Locals are invited to stop at Shelf Life headquarters, housed in a defunct sandwich shop next to the Red Apple store, to record their stories from the neighborhood, past and present. Portraits are taken of contributors (usually at Shelf Life headquarters), and their chronicles are then presented as short clips on the project’s website and various social media outlets.

“This is about telling stories about community,” says documentarian and oral historian Freidberg of the effort, primarily driven by volunteers and funded via grants and donations. “It’s about honoring the challenges and the legacy of the Central District,” adds Luke, a community organizer who also illustrates many of the participants’ portraits. 

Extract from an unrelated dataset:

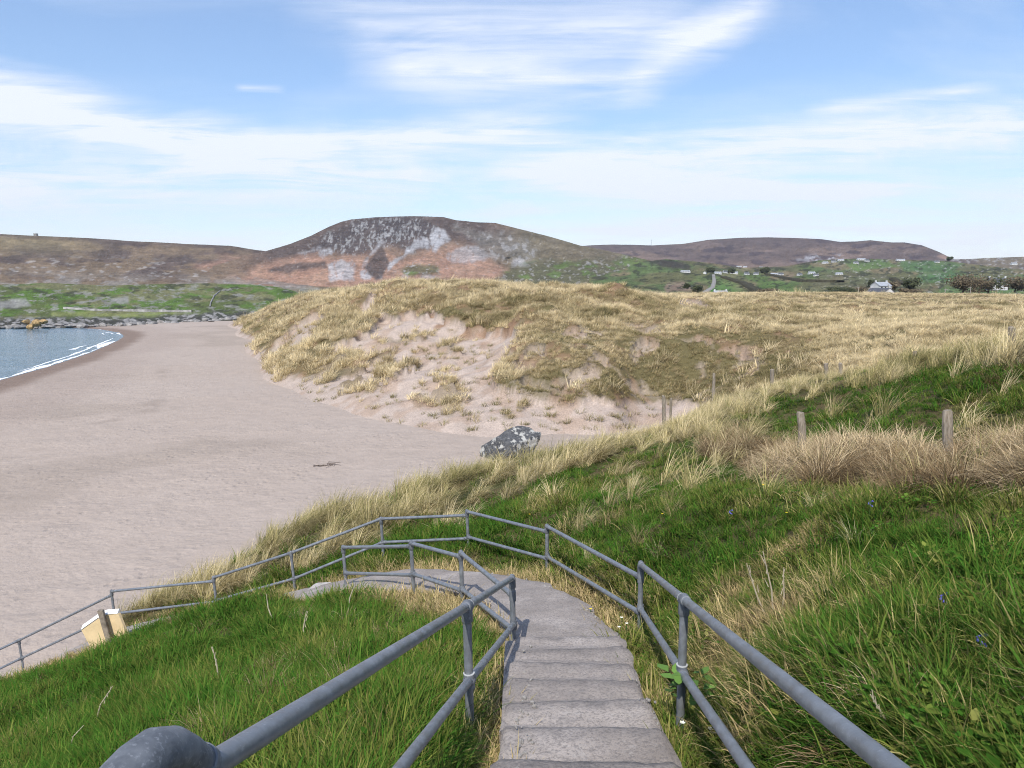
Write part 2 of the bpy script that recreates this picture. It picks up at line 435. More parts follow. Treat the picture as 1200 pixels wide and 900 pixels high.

The stories tell of the loneliness that can accompany the loss of a neighborhood, as Vicky Garner discusses in her clip, and include memories, such as those shared by Cecil and Phyllis Beatty, who speak of the Black Panthers building homes and feeding hungry children. They document both fond memories of the past and fears about the future.

As the neighborhood changes, Shelf Life stories carry the hope of tying the community together, long after buildings disappear.